MENDICITÉ • Alors qu’en 2021, la Cour européenne des droits de l’Homme (CEDH) a rendu illégale en Suisse l’interdiction totale de la mendicité, le Grand Conseil planche sur un projet de loi pour pouvoir à nouveau la réglementer. Le point avec Pierre-Antoine Hildbrand, municipal lausannois en charge de la police.
Lausanne Cités:Quelles conséquences le jugement de la CEDH a-t-il eues sur le terrain, ici à Lausanne?
Pierre-Antoine Hildbrand: La population est excédée par les sollicitations des mendiants. Le fait d’être régulièrement abordé parfois de manière intrusive voire agressive inquiète à juste titre la population, en particulier les personnes âgées. Il ne faut pas sous-estimer la sensation de vulnérabilité lorsqu’il n’est pas possible de s’éloigner, lorsque l’on doit sortir son portemonnaie ou si l’on craint certaines réactions ou pire prendre un mauvais coup lorsque l’on refuse de donner. A la mendicité d’origine étrangère, s’est en plus ajoutée celle insistante des nouveaux consommateurs de drogues, perturbés et imprévisibles. La nécessité pour eux d’acheter de la drogue pour leur usage du crack les fait aborder les passants de façon vindicative, sans retenue ni vergogne. Le fait d’être malade n’excuse pas tout.
Le Grand Conseil vaudois doit très prochainement examiner un projet de loi qui règlementerait la mendicité dans l’ensemble du Canton. Quelles appréciations portez-vous sur ce projet?
Lors de la conception et de la rédaction du projet de loi, la situation d’addiction pressante n’était pas aussi aigüe. Elle justifie d’autant plus aujourd’hui un durcissement ainsi que des interdictions de périmètres. Le projet de loi, par exemple, prévoit uniquement une interdiction dans les files d’attentes du marché. Trop timide, cette mesure poserait des questions de délimitations et de distances. Nous demandons une interdiction dans l’ensemble des marchés qui aurait également une portée pratique et faciliterait le travail déjà très compliqué de la police. Sans cela, la loi sur la mendicité n’aura que peu d’impacts et la population ne verra pas la différence.
Quelles seraient les conséquences si le projet venait à être adopté dans sa version actuelle?
Les polices intercommunales ont besoin d’une loi claire et stricte, comme à Bâle, sans formalités administratives supplémentaires.

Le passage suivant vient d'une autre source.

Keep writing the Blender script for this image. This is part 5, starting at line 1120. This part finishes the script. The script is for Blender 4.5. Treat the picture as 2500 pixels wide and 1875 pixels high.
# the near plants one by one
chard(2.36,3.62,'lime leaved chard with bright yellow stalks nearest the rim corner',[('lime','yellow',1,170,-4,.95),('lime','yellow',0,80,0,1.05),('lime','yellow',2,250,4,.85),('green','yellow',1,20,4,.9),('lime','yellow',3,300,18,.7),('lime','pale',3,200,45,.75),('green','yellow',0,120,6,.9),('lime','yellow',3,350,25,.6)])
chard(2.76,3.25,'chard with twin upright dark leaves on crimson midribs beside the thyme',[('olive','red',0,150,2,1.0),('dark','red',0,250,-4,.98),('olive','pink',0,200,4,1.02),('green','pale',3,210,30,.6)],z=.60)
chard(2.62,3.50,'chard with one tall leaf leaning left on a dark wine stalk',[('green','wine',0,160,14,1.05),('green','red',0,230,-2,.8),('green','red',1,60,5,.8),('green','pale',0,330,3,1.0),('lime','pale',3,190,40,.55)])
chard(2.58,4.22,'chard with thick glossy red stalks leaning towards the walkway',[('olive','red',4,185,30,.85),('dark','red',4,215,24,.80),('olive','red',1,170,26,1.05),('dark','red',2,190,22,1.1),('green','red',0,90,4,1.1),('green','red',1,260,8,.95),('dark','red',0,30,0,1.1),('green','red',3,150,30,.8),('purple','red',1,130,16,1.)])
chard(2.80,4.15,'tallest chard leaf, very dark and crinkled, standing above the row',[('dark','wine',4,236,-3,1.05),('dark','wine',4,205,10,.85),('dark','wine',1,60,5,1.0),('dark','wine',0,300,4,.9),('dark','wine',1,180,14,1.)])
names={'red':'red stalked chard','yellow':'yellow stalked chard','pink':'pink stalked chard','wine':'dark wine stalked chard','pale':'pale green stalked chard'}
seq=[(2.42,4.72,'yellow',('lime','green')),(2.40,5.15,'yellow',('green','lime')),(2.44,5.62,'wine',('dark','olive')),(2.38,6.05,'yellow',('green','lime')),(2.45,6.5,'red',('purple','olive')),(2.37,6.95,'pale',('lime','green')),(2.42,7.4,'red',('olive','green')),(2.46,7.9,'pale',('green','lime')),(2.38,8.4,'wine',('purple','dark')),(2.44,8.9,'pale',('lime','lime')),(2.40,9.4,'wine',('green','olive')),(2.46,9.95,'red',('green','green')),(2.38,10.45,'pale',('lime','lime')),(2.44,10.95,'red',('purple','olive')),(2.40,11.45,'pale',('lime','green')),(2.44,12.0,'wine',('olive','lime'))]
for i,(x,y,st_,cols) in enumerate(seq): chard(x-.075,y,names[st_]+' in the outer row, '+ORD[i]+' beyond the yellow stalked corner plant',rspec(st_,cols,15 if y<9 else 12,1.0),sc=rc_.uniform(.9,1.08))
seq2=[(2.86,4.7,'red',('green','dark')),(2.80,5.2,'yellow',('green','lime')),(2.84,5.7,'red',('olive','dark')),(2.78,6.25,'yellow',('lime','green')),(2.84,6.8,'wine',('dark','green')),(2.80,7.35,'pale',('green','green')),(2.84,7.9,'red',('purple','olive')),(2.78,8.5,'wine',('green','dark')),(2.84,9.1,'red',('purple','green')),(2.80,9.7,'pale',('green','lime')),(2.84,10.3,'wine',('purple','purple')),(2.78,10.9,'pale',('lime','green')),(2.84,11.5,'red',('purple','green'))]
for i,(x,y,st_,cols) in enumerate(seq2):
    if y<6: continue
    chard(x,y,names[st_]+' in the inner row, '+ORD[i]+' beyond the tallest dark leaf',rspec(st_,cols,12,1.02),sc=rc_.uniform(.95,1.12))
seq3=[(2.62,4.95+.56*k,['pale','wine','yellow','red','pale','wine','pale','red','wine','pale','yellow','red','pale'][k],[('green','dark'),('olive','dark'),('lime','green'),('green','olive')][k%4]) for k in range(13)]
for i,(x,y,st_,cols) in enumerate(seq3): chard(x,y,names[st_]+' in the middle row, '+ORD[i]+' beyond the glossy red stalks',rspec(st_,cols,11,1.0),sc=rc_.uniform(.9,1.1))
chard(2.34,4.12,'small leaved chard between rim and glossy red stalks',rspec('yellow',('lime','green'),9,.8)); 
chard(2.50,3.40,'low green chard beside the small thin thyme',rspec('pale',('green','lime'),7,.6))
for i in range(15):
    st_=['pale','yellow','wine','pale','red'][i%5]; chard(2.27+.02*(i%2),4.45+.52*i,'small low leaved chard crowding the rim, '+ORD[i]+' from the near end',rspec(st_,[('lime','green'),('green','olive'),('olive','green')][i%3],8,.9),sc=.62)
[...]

Avec Jean-Marc Chevallaz, conseiller municipal à Pully et président de la Police Est Lausannois, nous avons écrit à tous les membres du Grand Conseil pour soutenir les propositions de la députée Florence Bettschart-Narbel (PLR, ndlr) et élargir les cas où la mendicité est interdite ou réglementée. Il n’y a pas d’obstacles légaux car le système bâlois a été validé par le Tribunal fédéral. Il faut que la population et la police sachent clairement quand et où la mendicité peut être sanctionnée. C’est maintenant au pouvoir législatif et aux groupes politiques de prendre leurs responsabilités dans ce dossier.
Dans le cas où des périmètres précis d’interdiction de la mendicité viendraient à être adoptés, la police lausannoise aurait-elle les moyens de faire appliquer la loi?
Si la loi telle que nous le souhaitons est adoptée, la police lausannoise pourra agir, avec effets concrets pour faire cesser ces comportements, et les dénoncer. A voir ensuite comment la justice s’appliquera et à quelle vitesse. J’ajoute que l’interdiction de la mendicité doit aussi être élargie aux lieux où les passants, les habitants et les touristes ne peuvent pas se soustraire facilement aux demandes et se voient confisquer l’usage commun et tranquille de l’espace public.